M. Cyril Pellevat attire l'attention de M. le secrétaire d'État, auprès du ministre des finances et des comptes publics, chargé du budget, sur le fait que, pour lutter contre la rétention foncière et relancer la construction de logements en France, le Gouvernement a, par la loi n° 2012-1509 du 29 décembre 2012 de finances pour 2013, majoré la taxe foncière portant sur les propriétés non-bâties en l'appliquant de plein droit dans les zones tendues. La loi n° 2013-1278 du 29 décembre 2013 de finances pour 2014 a recentré cette majoration en excluant du champ d'application du dispositif les terrains utilisés pour les besoins d'une exploitation agricole.
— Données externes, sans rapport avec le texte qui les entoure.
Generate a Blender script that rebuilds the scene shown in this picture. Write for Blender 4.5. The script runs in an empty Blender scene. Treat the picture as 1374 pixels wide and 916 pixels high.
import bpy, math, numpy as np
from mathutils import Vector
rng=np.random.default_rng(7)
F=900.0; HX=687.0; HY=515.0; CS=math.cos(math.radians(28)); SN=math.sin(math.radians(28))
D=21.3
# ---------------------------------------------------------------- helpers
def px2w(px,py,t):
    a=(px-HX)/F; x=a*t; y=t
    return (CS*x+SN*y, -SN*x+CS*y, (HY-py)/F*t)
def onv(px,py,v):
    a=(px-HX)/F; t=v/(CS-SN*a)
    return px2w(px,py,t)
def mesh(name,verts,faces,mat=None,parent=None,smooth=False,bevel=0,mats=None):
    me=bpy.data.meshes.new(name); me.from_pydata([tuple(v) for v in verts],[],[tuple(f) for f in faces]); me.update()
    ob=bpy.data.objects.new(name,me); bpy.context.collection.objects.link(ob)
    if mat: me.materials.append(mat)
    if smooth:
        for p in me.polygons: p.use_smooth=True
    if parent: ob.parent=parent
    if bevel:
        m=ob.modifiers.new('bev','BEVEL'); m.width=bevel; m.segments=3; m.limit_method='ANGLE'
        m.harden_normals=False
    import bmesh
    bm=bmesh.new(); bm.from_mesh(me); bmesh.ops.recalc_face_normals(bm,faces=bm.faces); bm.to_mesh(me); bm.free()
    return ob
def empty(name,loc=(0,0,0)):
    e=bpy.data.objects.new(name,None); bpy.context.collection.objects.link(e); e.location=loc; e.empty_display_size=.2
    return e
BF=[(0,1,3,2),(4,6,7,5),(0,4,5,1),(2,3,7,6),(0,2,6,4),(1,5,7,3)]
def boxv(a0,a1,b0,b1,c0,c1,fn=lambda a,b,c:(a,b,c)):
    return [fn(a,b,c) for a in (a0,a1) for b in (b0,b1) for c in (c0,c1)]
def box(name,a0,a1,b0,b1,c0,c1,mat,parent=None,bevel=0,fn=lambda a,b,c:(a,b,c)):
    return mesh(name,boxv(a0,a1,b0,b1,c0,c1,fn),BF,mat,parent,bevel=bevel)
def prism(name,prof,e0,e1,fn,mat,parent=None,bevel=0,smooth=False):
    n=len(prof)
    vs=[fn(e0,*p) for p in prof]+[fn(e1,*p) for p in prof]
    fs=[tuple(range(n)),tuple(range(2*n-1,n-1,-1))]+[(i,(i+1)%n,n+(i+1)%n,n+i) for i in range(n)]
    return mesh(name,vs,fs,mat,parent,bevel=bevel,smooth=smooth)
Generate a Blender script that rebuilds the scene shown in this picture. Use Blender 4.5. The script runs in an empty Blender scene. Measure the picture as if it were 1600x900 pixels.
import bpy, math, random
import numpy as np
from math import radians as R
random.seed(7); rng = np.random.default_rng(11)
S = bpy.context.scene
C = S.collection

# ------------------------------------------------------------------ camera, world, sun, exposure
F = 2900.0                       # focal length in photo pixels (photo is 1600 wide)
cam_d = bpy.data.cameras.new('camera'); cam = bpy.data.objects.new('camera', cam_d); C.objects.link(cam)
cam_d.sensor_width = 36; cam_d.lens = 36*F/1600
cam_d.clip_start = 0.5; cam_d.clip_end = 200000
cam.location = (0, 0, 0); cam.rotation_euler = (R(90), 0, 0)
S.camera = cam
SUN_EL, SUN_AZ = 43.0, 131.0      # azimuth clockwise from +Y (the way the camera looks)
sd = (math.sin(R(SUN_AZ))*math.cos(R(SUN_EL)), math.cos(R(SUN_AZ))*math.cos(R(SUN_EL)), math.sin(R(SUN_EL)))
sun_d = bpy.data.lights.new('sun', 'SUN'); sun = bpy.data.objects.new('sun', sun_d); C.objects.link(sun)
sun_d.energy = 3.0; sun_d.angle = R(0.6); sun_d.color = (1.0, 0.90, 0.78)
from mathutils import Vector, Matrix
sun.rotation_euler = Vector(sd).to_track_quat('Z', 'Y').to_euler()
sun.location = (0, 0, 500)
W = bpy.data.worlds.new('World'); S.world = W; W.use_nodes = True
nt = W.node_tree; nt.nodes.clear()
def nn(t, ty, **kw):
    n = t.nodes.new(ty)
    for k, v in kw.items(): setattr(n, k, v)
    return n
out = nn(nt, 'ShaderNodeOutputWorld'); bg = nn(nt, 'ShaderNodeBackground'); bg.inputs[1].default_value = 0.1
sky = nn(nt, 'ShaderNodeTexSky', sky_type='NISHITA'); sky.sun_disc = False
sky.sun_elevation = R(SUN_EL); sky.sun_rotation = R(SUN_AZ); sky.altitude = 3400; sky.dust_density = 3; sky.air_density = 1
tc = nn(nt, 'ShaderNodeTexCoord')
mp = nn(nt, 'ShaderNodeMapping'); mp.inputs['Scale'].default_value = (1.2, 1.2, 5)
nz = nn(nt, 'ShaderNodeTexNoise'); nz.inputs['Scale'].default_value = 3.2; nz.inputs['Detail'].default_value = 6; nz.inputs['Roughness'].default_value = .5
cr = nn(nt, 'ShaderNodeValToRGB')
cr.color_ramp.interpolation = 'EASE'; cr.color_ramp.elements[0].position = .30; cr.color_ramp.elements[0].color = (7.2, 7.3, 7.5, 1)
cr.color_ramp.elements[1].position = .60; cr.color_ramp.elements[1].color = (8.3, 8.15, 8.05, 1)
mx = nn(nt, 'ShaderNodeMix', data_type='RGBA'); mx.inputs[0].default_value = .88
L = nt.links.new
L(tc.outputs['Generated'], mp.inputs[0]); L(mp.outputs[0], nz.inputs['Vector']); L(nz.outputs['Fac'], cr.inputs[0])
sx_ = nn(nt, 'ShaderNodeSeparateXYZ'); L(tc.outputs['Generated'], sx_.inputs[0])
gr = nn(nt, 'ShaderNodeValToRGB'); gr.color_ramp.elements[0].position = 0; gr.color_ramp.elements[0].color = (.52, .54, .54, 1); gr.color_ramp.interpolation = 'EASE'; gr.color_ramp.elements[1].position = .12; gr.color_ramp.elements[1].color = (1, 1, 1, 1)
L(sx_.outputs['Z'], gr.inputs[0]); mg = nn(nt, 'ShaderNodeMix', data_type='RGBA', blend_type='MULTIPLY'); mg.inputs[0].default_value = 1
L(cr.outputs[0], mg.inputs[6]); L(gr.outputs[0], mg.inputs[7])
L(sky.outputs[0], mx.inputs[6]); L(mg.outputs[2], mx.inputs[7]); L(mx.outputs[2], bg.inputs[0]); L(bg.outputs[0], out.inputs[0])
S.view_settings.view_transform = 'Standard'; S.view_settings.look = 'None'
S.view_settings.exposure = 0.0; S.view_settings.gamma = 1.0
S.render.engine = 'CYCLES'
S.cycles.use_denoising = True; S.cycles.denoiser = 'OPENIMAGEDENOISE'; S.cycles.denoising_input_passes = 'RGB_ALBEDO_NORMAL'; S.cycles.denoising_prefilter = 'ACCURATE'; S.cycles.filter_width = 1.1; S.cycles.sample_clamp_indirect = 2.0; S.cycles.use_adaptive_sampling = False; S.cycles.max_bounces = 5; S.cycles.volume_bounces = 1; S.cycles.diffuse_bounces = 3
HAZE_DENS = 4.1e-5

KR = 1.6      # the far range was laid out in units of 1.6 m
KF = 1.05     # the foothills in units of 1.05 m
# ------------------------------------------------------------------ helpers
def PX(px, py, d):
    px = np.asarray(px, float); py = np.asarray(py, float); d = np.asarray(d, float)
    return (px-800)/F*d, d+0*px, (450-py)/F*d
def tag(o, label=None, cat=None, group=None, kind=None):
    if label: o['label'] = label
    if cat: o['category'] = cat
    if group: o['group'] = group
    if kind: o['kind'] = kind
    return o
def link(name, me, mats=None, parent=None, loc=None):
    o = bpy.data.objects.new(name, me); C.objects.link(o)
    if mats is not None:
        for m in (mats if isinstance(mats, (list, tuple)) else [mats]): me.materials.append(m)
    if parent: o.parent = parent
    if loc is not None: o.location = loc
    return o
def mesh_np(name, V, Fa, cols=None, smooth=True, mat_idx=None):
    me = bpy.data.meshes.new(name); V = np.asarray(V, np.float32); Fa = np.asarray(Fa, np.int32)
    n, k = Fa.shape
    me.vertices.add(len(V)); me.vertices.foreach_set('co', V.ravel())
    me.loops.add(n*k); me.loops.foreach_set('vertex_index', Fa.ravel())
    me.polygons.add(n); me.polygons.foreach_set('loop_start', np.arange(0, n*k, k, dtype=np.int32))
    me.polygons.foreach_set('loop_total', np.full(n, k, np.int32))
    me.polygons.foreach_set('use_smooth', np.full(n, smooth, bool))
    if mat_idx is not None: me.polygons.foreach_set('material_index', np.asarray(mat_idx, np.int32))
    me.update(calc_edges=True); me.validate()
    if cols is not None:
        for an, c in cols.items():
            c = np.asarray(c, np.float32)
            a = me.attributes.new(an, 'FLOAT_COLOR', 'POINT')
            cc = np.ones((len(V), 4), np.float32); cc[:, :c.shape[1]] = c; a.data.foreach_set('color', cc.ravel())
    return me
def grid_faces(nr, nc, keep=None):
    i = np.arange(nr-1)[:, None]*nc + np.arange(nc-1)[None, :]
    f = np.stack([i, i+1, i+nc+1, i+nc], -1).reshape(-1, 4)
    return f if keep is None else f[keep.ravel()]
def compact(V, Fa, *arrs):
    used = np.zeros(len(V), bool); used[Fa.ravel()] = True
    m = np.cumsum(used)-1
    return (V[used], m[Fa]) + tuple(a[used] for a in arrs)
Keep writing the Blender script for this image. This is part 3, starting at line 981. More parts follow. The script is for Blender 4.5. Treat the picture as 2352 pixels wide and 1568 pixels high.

Enfin, la loi n° 2014-1655 du 29 décembre 2014 de finances rectificative pour 2014 a recentré la majoration de plein droit sur les zones géographiques marquées par un important déséquilibre entre offre et demande de logements, soit vingt-six communes en Haute-Savoie. Il constate, jour après jour, dans la commune d'Arthaz, la crainte et la colère des contribuables soumis à cette majoration. Il ne peut que comprendre et partager leur anxiété. En effet, cette mesure vise à exercer une pression fiscale telle que les propriétaires de terrains constructibles non-bâtis soient obligés de céder leurs biens immobiliers. Ce dispositif, clairement coercitif et profondément injuste, met à mal le droit de propriété et le mérite, valeurs fondamentales de notre société. Une telle majoration est, en outre, profondément inéquitable, puisque toutes les communes de Haute-Savoie ne sont pas visées mais seules celles prétendues marquées par un déséquilibre significatif entre offre et demande de logements. Outre qu'elle est socialement inacceptable, cette majoration est économiquement inefficace. Elle est, tout d'abord, insoutenable pour le contribuable, la majoration étant, dans les zones dites tendues, de dix euros le mètre carré à partir du premier janvier 2016, et d'autant que dans le département de Haute-Savoie, les valeurs vénales sont déjà très élevées et les impôts, par conséquent, difficiles à supporter. En outre, cette mesure ne fait que dissuader les familles d'acquérir des terrains immobiliers pour les années à venir et décourage les investissements. La coercition ne permet pas de mettre en œuvre une politique soutenable et profitable à long terme. Il lui demande donc quelle stratégie le Gouvernement compte mettre en œuvre pour développer une fiscalité à la fois juste et efficace.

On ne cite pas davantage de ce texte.